Within the entries below, please return exactly the lines from the one with "Reconstruct this image" through the one with "SC = bpy.context.scene", leaving out any pictures.

Material supplied:
┄┄┄┄┄┄┄┄┄┄
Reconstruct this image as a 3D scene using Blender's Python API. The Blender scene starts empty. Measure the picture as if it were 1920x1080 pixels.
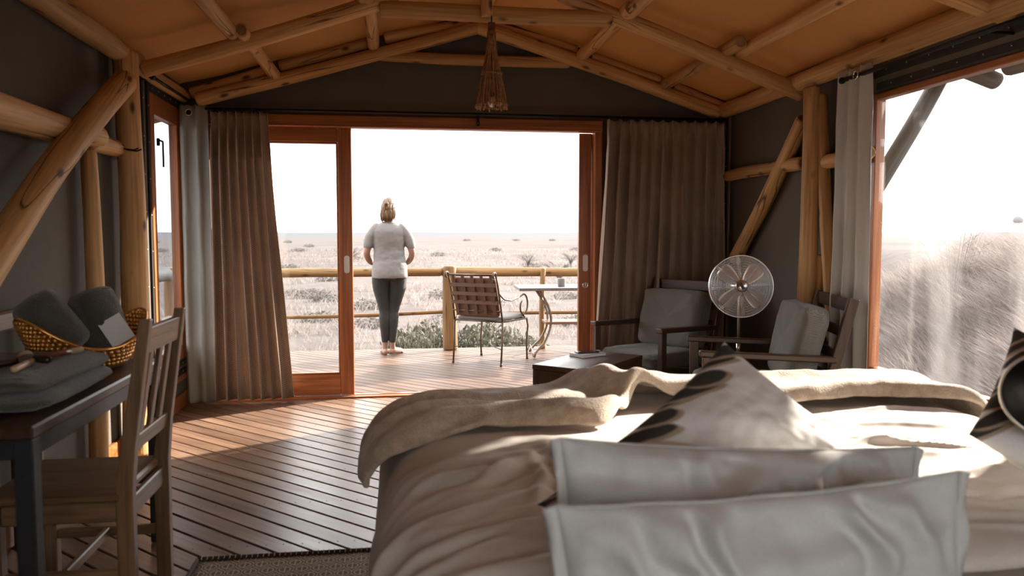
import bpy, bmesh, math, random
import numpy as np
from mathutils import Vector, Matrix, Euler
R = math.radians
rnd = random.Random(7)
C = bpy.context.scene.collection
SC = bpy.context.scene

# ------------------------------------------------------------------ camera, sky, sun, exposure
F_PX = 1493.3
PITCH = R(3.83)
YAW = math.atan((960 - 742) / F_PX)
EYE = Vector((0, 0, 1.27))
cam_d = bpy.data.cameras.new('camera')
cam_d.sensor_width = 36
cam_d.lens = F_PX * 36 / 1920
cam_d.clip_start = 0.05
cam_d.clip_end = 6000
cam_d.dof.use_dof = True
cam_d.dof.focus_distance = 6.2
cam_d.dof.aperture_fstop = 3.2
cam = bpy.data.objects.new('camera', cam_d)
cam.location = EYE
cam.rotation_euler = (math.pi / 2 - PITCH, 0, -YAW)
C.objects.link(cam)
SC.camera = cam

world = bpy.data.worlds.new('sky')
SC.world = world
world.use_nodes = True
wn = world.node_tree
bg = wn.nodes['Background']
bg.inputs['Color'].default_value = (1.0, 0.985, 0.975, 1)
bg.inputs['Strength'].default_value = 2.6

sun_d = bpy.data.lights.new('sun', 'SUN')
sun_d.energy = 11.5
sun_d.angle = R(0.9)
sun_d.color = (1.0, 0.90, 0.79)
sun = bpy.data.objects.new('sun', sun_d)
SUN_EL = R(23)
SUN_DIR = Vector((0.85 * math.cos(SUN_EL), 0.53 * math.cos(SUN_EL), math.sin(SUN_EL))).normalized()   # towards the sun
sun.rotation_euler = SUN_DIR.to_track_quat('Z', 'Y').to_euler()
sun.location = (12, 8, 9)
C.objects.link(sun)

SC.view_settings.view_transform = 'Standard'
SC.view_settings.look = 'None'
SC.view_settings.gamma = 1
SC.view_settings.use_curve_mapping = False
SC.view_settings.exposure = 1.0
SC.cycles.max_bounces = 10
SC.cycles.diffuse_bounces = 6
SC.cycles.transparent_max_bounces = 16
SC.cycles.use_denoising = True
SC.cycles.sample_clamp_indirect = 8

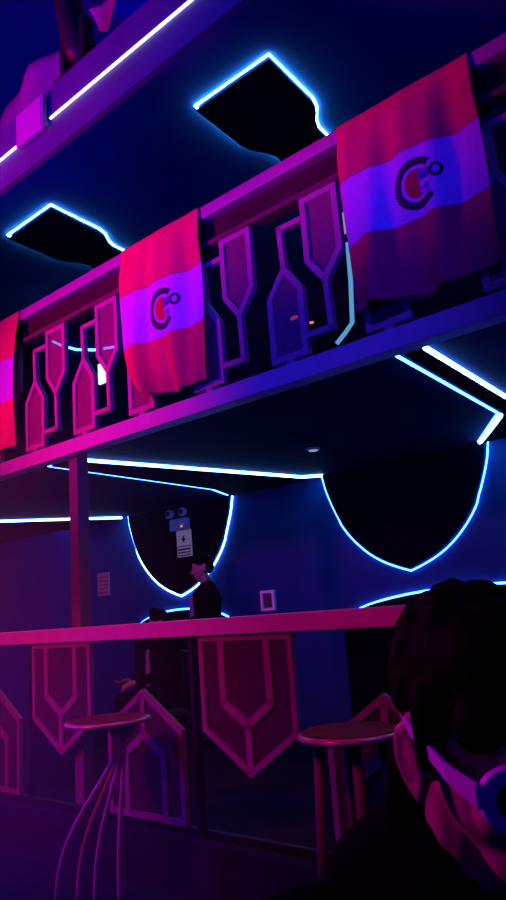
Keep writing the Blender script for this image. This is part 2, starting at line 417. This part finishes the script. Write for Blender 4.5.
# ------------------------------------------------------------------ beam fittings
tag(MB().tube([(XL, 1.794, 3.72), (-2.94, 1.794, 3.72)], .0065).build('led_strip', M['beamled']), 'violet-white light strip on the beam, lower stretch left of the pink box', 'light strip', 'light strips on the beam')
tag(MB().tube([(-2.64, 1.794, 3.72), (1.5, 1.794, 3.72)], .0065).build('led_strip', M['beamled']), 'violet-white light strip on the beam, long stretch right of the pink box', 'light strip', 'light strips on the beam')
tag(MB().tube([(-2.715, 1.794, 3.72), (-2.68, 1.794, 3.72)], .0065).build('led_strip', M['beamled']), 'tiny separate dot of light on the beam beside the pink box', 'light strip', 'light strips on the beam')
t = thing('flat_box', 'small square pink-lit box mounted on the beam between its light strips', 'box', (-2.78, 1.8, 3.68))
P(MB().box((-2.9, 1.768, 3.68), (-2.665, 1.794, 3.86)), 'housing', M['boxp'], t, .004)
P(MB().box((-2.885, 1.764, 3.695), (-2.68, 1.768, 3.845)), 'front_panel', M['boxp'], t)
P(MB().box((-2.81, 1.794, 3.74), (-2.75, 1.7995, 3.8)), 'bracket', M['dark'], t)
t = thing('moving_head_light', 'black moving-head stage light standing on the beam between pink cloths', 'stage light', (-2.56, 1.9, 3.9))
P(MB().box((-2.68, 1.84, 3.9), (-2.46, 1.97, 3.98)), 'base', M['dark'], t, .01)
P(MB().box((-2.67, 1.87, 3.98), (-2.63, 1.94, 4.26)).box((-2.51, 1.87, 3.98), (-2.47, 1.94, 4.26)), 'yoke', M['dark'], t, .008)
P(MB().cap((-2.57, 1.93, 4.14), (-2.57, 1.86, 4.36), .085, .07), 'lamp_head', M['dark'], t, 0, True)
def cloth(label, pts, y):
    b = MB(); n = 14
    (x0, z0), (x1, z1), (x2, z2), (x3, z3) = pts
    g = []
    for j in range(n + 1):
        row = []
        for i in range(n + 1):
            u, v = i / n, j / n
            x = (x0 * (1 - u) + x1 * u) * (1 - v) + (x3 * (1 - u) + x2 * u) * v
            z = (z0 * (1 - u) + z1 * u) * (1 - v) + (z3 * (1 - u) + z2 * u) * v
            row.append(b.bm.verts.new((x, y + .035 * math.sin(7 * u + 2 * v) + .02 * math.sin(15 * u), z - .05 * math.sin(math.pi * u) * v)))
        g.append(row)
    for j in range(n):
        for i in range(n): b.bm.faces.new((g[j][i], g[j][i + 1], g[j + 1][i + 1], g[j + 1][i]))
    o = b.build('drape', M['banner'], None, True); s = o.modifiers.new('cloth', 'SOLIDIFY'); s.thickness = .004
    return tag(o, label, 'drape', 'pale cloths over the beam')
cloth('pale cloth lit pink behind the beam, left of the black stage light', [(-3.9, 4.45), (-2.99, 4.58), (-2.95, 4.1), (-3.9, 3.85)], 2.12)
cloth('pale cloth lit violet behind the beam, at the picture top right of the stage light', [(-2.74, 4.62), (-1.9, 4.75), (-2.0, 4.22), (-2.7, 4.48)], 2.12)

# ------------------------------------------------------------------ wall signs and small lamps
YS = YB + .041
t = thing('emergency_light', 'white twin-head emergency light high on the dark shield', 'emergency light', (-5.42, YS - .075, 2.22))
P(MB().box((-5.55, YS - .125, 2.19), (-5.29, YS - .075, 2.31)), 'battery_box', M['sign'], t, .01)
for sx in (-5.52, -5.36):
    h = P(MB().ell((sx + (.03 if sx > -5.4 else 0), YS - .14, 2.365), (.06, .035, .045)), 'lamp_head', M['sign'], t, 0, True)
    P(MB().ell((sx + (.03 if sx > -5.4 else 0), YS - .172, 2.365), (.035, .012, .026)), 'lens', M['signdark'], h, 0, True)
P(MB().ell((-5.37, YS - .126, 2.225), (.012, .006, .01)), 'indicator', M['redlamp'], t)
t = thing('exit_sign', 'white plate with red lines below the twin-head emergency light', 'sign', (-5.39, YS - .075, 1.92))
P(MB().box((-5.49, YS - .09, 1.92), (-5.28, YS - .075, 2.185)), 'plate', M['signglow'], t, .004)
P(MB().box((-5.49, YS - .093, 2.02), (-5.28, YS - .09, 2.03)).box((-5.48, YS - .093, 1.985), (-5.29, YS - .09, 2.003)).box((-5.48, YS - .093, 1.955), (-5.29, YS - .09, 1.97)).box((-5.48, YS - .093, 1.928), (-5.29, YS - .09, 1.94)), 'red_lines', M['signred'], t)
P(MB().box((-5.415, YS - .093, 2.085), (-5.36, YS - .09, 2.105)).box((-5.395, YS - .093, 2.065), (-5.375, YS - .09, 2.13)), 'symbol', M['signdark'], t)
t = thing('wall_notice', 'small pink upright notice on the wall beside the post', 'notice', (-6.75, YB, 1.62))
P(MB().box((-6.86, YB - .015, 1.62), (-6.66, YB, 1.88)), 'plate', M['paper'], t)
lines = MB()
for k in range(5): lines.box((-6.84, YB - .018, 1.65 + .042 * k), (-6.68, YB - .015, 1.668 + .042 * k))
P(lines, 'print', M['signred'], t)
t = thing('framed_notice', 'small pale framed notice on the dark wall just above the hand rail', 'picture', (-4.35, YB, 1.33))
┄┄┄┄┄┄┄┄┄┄
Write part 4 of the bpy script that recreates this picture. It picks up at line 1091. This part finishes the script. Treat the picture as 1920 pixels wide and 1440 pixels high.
┄┄┄┄┄┄┄┄┄┄
Final answer:
Reconstruct this image as a 3D scene using Blender's Python API. The Blender scene starts empty. Measure the picture as if it were 1920x1080 pixels.
import bpy, bmesh, math, random
import numpy as np
from mathutils import Vector, Matrix, Euler
R = math.radians
rnd = random.Random(7)
C = bpy.context.scene.collection
SC = bpy.context.scene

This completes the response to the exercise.